The board ruled that Amazon must now give the same wage increase to workers at the Delta facility, which applies retroactively to the date of the increases given to workers at its non-union sites.
Gavin McGarrigle, Unifor’s western regional director, said the latest ruling in the long-running dispute with Amazon is “good news” for the roughly 800 workers whose wages had been wrongfully frozen by the company.
The union said workers were given free Prime memberships and wage increases of between about $2 and just under $3 an hour, and the decision will likely cost Amazon more than $1 million.
McGarrigle said the union filed an unfair labour practices complaints last September and the company fought it “every step of the way.”
The company said in a statement that it thought that B.C. labour law “prevented us from making changes to pay for employees at (the Delta warehouse.)”
But the labour board’s decision means that the employees previously left out will now get their “updated compensation as soon as possible.”
“We’re glad to be able to do that,” Amazon spokeswoman Eileen Hards said in the statement. “Taking care of our people has always been our priority, and that remains true as we continue to follow the legal process and bargain with the union in good faith.”
McGarrigle said the company had engaged in “collective punishment” of unionized workers, and claims that it couldn’t extend the wage increase to the workers in Delta were “simply not the case.”

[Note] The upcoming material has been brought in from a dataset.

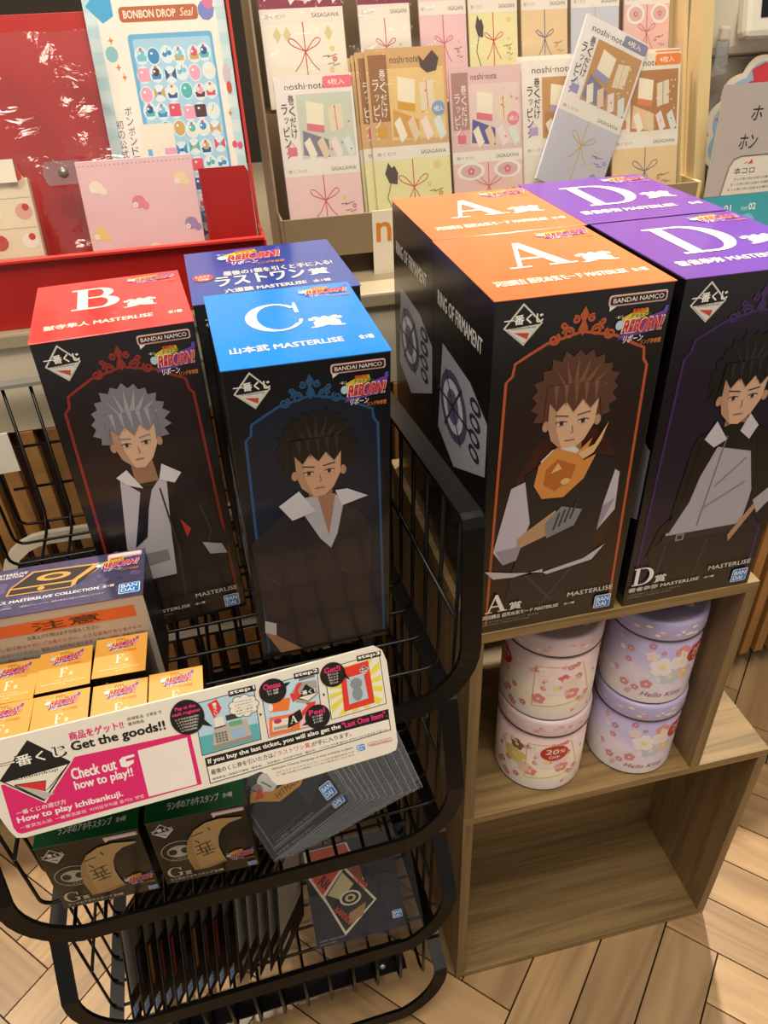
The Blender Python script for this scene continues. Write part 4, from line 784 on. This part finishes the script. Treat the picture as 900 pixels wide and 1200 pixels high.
mb = MB(); mb.box((0, .0016, 0), (.055, .006, .12), red); mb.build('pocket_back', t)

t = lean(-.2685, .480, CT + .0050, 'tall light blue backing card of gem stickers in the red tray', 'sticker_card', 'sticker sheet')
w, h = .148, .32; mb = MB(); mb.box((0, 0, 0), (w, .0016, h), ink('#cfe4e6', .4), .0003); p = Print(w, h)
for i in range(12):
    for j in range(26):
        if (i + j) % 2: p.rect(i / 12, j / 26, (i + 1) / 12, (j + 1) / 26, '#bddde2', 1)
p.rect(.085, .03, .93, .97, '#f3ece0', 2); p.rrect(.27, .12, .88, .815, .004, '#6fb4dc', 3); p.rrect(.30, .13, .86, .80, .003, '#a8d3ea', 4); p.rrect(.24, .85, .80, .895, .004, '#b9653e', 4); p.text('BONBON DROP', .27, .861, .64, .884, '#f5ead8', 5, .03); p.text('Seal', .67, .861, .77, .886, '#f5ead8', 5, 0, .3)
p.poly([(.02, .9), (.2, .99), (.2, .87), (.12, .85)], '#49a9d8', 4); p.ell(.86, .875, .06, .03, '#7a86c8', 5, 9); p.ell(.88, .9, .04, .022, '#d57a9a', 5, 9)
R = random.Random(12); cols = ['#3f8fc8', '#7cc7d8', '#e7a6bd', '#5a3a48', '#d9586e', '#f0e6d0', '#58b8b4', '#2f5f9a', '#caa86a']
for i in range(6):
    for j in range(11):
        x = .345 + .093 * i + R.uniform(-.012, .012); y = .17 + .058 * j + R.uniform(-.006, .006); c = R.choice(cols); k = R.randrange(5)
        p.ell(x, y, .050, .028, '#d9edf2', 5, 12)
        if k == 0: p.rrect(x - .043, y - .020, x + .043, y + .020, .002, c, 6)
        elif k == 1: p.poly([(x, y), (x - .04, y + .02), (x - .04, y - .016)], c, 6); p.poly([(x, y), (x + .04, y - .016), (x + .04, y + .02)], c, 6); p.ell(x, y, .012, None, cols[(i + j) % 9], 7, 8)
        elif k == 2: p.ell(x - .015, y, .018, None, c, 6, 10); p.ell(x + .018, y + .004, .017, None, c, 6, 10); p.line([(x - .01, y), (x + .01, y + .02)], .0006, '#4a6a3a', 7)
        elif k == 3: p.poly([(x - .03, y - .016), (x + .03, y - .016), (x + .036, y), (x - .036, y)], c, 6); p.ell(x, y + .006, .026, .013, cols[(i * 3 + j) % 9], 7, 10); p.ell(x, y + .02, .01, None, '#d9586e', 8, 8)
        else: p.ell(x, y, .042, .024, c, 6, 12)
        p.ell(x - .012, y + .008, .009, .004, '#f4f8fa', 9, 8)
p.vtext('ボンボンドロップシールの', .155, .60, .05, .026, '#4a4f86', 5, .005, .2); p.vtext('初の公式ファンブック', .075, .56, .05, .026, '#4a4f86', 5, .005, .2)
for x, y in ((.15, .80), (.17, .72), (.2, .69), (.93, .56), (.91, .88)): p.poly([(x, y + .014), (x + .006, y + .003), (x + .02, y), (x + .006, y - .003), (x, y - .014), (x - .006, y - .003), (x - .02, y), (x - .006, y + .003)], '#d98a3c', 5)
p.ell(.14, .76, .045, .024, '#8cc4c8', 5, 12); p.ell(.945, .68, .03, .035, '#c9c4cc', 5, 12); p.ell(.95, .64, .02, .02, '#c85a4a', 6, 10); p.ell(.93, .46, .02, .012, '#d95a86', 5, 10); p.ell(.97, .455, .02, .012, '#d95a86', 5, 10)
p.ell(.82, .27, .165, .075, '#e88a8a', 6, 30); p.ell(.82, .27, .155, .069, '#f7efe2', 7, 30)
for k, (ch, c) in enumerate(zip('しずくちゃん', ('#e0522e', '#3c7ac8', '#d8a02e', '#4aa04a', '#e0522e', '#3c7ac8'))): p.text(ch, .69 + .042 * k, .28, .728 + .042 * k, .30, c, 8, .02)
p.onto(mb, (0, 0, 0), eps=.00006); mb.build('printed_card', t)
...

“It’s just Orwellian doublespeak. It’s not fooling anyone, it’s not fooling the workers, it is not fooling the labour board,” he said. “At the end of the day, Amazon broke the law again, got caught red handed, has to pay over a million dollars and they’re going to be facing a first contract here in British Columbia in the next few weeks or months.”
It’s the second time the company’s been found in contravention of the code while fighting unionization in B.C., and McGarrigle said the union is still working toward a collective agreement and “evaluating” other alleged violations related to union drives at other company facilities.
The labour relations board last year ruled that Amazon had been engaged in a “lengthy and pervasive anti-union campaign” and had wrongfully gone on a hiring spree to thwart union organizing efforts.
The board found that the company’s anti-union messaging was targeted at vulnerable workers, a majority of whom had English as a second language, and workers were subjected to “a constant barrage of materials and carefully constructed anti-union messaging by Amazon.”